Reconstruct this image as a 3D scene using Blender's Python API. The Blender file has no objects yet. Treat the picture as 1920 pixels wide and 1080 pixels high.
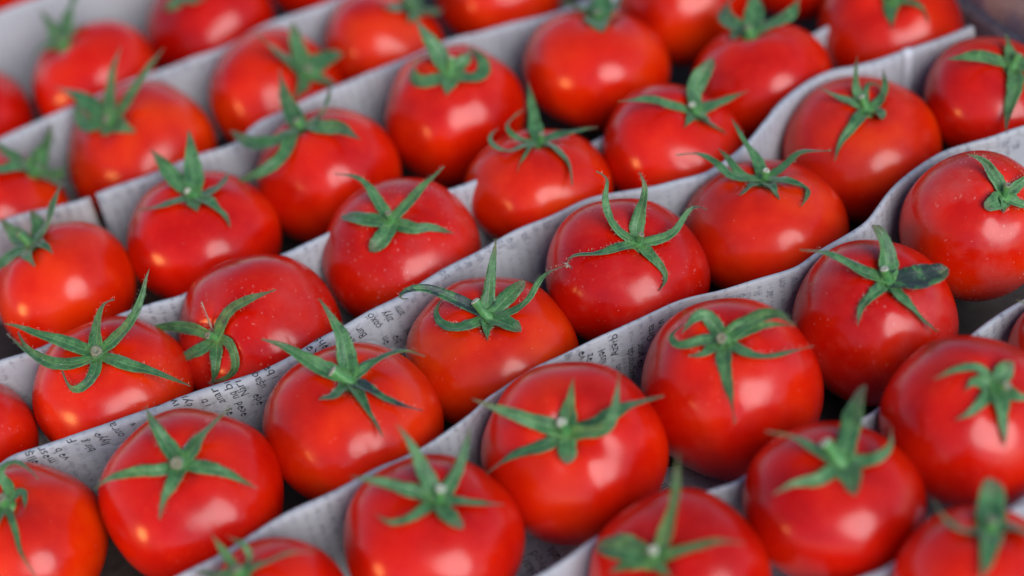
import bpy, math, random
import numpy as np
from mathutils import Vector, Matrix

# ------------------------------------------------------------------ camera, sky, lamps, exposure
CAM_F = 3721.1
CAM_LOC = (-0.00000, -0.65421, 0.57795)
CAM_ROT = [[0.982158, 0.188058, 0.0], [-0.120881, 0.631319, -0.766044], [-0.14406, 0.752377, 0.642788]]

scn = bpy.context.scene
COL = scn.collection
cd = bpy.data.cameras.new('camera'); cam = bpy.data.objects.new('camera', cd); COL.objects.link(cam)
Rm = Matrix(CAM_ROT)
cam.matrix_world = Matrix.Translation(CAM_LOC) @ Rm.to_4x4()
cd.sensor_width = 36; cd.lens = 36 * CAM_F / 1920; cd.clip_start = .01; cd.clip_end = 50
cd.dof.use_dof = True; cd.dof.focus_distance = .815; cd.dof.aperture_fstop = cd.lens / 24.0
scn.camera = cam

SUN_EL, SUN_AZ = math.radians(34), Vector((.46, -.88, 0)).normalized()
w = bpy.data.worlds.new('World'); scn.world = w; w.use_nodes = True
nt = w.node_tree; bg = nt.nodes['Background']
sky = nt.nodes.new('ShaderNodeTexSky'); sky.sky_type = 'NISHITA'; sky.sun_disc = False
sky.sun_elevation = SUN_EL
sky.sun_rotation = math.atan2(SUN_AZ.x, SUN_AZ.y)
sky.air_density = 1.0; sky.dust_density = .3; sky.ozone_density = 3
nt.links.new(sky.outputs[0], bg.inputs[0]); bg.inputs[1].default_value = .135
sl = bpy.data.lights.new('sun', 'SUN'); sl.energy = 2.4; sl.angle = math.radians(42); sl.color = (1, .97, .95)
sun = bpy.data.objects.new('sun', sl); COL.objects.link(sun)
sd = Vector((SUN_AZ.x * math.cos(SUN_EL), SUN_AZ.y * math.cos(SUN_EL), math.sin(SUN_EL)))
sun.rotation_euler = sd.to_track_quat('Z', 'Y').to_euler()
# the warm stall lamp whose small orange reflection sits low on the left of every fruit
ll = bpy.data.lights.new('stall_lamp', 'AREA'); ll.shape = 'DISK'; ll.size = .6; ll.energy = 17; ll.color = (1, .45, .12)
lamp = bpy.data.objects.new('stall_lamp', ll); COL.objects.link(lamp)
ld = Vector((-.88, -.42, .20)).normalized()
lamp.location = ld * 2.2
lamp.rotation_euler = ld.to_track_quat('Z', 'Y').to_euler()
scn.view_settings.view_transform = 'Standard'; scn.view_settings.look = 'None'
scn.view_settings.exposure = 0.22; scn.view_settings.gamma = 1

rnd = random.Random(7)

# ------------------------------------------------------------------ helpers
def mesh_obj(name, verts, faces, mat, parent=None, smooth=True, uvs=None, mats=None, fm=None):
    me = bpy.data.meshes.new(name)
    me.from_pydata([tuple(v) for v in verts], [], faces)
    for m in (mats or [mat]): me.materials.append(m)
    if fm: me.polygons.foreach_set('material_index', fm)
    if smooth: me.polygons.foreach_set('use_smooth', [True] * len(me.polygons))
    if uvs is not None:
        ul = me.uv_layers.new(name='UVMap')
        li = np.empty(len(me.loops), dtype=np.int32); me.loops.foreach_get('vertex_index', li)
        ul.data.foreach_set('uv', np.asarray(uvs, dtype=np.float32)[li].ravel())
    me.update()
    o = bpy.data.objects.new(name, me); COL.objects.link(o)
    if parent: o.parent = parent
    return o

def tag(o, label=None, cat=None, group=None, kind=None):
    if label: o['label'] = label
    if cat: o['category'] = cat
    if group: o['group'] = group
    if kind: o['kind'] = kind
    return o

def empty(name, loc):
    o = bpy.data.objects.new(name, None); COL.objects.link(o); o.location = loc; o.empty_display_size = .01
    return o

def catmull(P, n):
    P = np.asarray(P, float)
    Q = np.vstack([2 * P[0] - P[1], P, 2 * P[-1] - P[-2]])
    seg = np.linalg.norm(np.diff(P, axis=0), axis=1); cum = np.r_[0, np.cumsum(seg)]
    out = []
    for s in np.linspace(0, cum[-1], n):
        i = min(np.searchsorted(cum, s, side='right') - 1, len(P) - 2)
        t = (s - cum[i]) / max(seg[i], 1e-9)
        a, b, c, d = Q[i], Q[i + 1], Q[i + 2], Q[i + 3]
        out.append(.5 * (2 * b + (c - a) * t + (2 * a - 5 * b + 4 * c - d) * t * t + (3 * b - 3 * c + d - a) * t ** 3))
    return np.array(out)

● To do
Return the listing above unchanged, apart from dropping its pictures.

● Worked answer
Reconstruct this image as a 3D scene using Blender's Python API. The Blender file has no objects yet. Treat the picture as 1920 pixels wide and 1080 pixels high.
import bpy, math, random
import numpy as np
from mathutils import Vector, Matrix

# ------------------------------------------------------------------ camera, sky, lamps, exposure
CAM_F = 3721.1
CAM_LOC = (-0.00000, -0.65421, 0.57795)
CAM_ROT = [[0.982158, 0.188058, 0.0], [-0.120881, 0.631319, -0.766044], [-0.14406, 0.752377, 0.642788]]

scn = bpy.context.scene
COL = scn.collection
cd = bpy.data.cameras.new('camera'); cam = bpy.data.objects.new('camera', cd); COL.objects.link(cam)
Rm = Matrix(CAM_ROT)
cam.matrix_world = Matrix.Translation(CAM_LOC) @ Rm.to_4x4()
cd.sensor_width = 36; cd.lens = 36 * CAM_F / 1920; cd.clip_start = .01; cd.clip_end = 50
cd.dof.use_dof = True; cd.dof.focus_distance = .815; cd.dof.aperture_fstop = cd.lens / 24.0
scn.camera = cam

SUN_EL, SUN_AZ = math.radians(34), Vector((.46, -.88, 0)).normalized()
w = bpy.data.worlds.new('World'); scn.world = w; w.use_nodes = True
nt = w.node_tree; bg = nt.nodes['Background']
sky = nt.nodes.new('ShaderNodeTexSky'); sky.sky_type = 'NISHITA'; sky.sun_disc = False
sky.sun_elevation = SUN_EL
sky.sun_rotation = math.atan2(SUN_AZ.x, SUN_AZ.y)
sky.air_density = 1.0; sky.dust_density = .3; sky.ozone_density = 3
nt.links.new(sky.outputs[0], bg.inputs[0]); bg.inputs[1].default_value = .135
sl = bpy.data.lights.new('sun', 'SUN'); sl.energy = 2.4; sl.angle = math.radians(42); sl.color = (1, .97, .95)
sun = bpy.data.objects.new('sun', sl); COL.objects.link(sun)
sd = Vector((SUN_AZ.x * math.cos(SUN_EL), SUN_AZ.y * math.cos(SUN_EL), math.sin(SUN_EL)))
sun.rotation_euler = sd.to_track_quat('Z', 'Y').to_euler()
# the warm stall lamp whose small orange reflection sits low on the left of every fruit
ll = bpy.data.lights.new('stall_lamp', 'AREA'); ll.shape = 'DISK'; ll.size = .6; ll.energy = 17; ll.color = (1, .45, .12)
lamp = bpy.data.objects.new('stall_lamp', ll); COL.objects.link(lamp)
ld = Vector((-.88, -.42, .20)).normalized()
lamp.location = ld * 2.2
lamp.rotation_euler = ld.to_track_quat('Z', 'Y').to_euler()
scn.view_settings.view_transform = 'Standard'; scn.view_settings.look = 'None'
scn.view_settings.exposure = 0.22; scn.view_settings.gamma = 1

rnd = random.Random(7)

# ------------------------------------------------------------------ helpers
def mesh_obj(name, verts, faces, mat, parent=None, smooth=True, uvs=None, mats=None, fm=None):
    me = bpy.data.meshes.new(name)
    me.from_pydata([tuple(v) for v in verts], [], faces)
    for m in (mats or [mat]): me.materials.append(m)
    if fm: me.polygons.foreach_set('material_index', fm)
    if smooth: me.polygons.foreach_set('use_smooth', [True] * len(me.polygons))
    if uvs is not None:
        ul = me.uv_layers.new(name='UVMap')
        li = np.empty(len(me.loops), dtype=np.int32); me.loops.foreach_get('vertex_index', li)
        ul.data.foreach_set('uv', np.asarray(uvs, dtype=np.float32)[li].ravel())
    me.update()
    o = bpy.data.objects.new(name, me); COL.objects.link(o)
    if parent: o.parent = parent
    return o

def tag(o, label=None, cat=None, group=None, kind=None):
    if label: o['label'] = label
    if cat: o['category'] = cat
    if group: o['group'] = group
    if kind: o['kind'] = kind
    return o

def empty(name, loc):
    o = bpy.data.objects.new(name, None); COL.objects.link(o); o.location = loc; o.empty_display_size = .01
    return o

def catmull(P, n):
    P = np.asarray(P, float)
    Q = np.vstack([2 * P[0] - P[1], P, 2 * P[-1] - P[-2]])
    seg = np.linalg.norm(np.diff(P, axis=0), axis=1); cum = np.r_[0, np.cumsum(seg)]
    out = []
    for s in np.linspace(0, cum[-1], n):
        i = min(np.searchsorted(cum, s, side='right') - 1, len(P) - 2)
        t = (s - cum[i]) / max(seg[i], 1e-9)
        a, b, c, d = Q[i], Q[i + 1], Q[i + 2], Q[i + 3]
        out.append(.5 * (2 * b + (c - a) * t + (2 * a - 5 * b + 4 * c - d) * t * t + (3 * b - 3 * c + d - a) * t ** 3))
    return np.array(out)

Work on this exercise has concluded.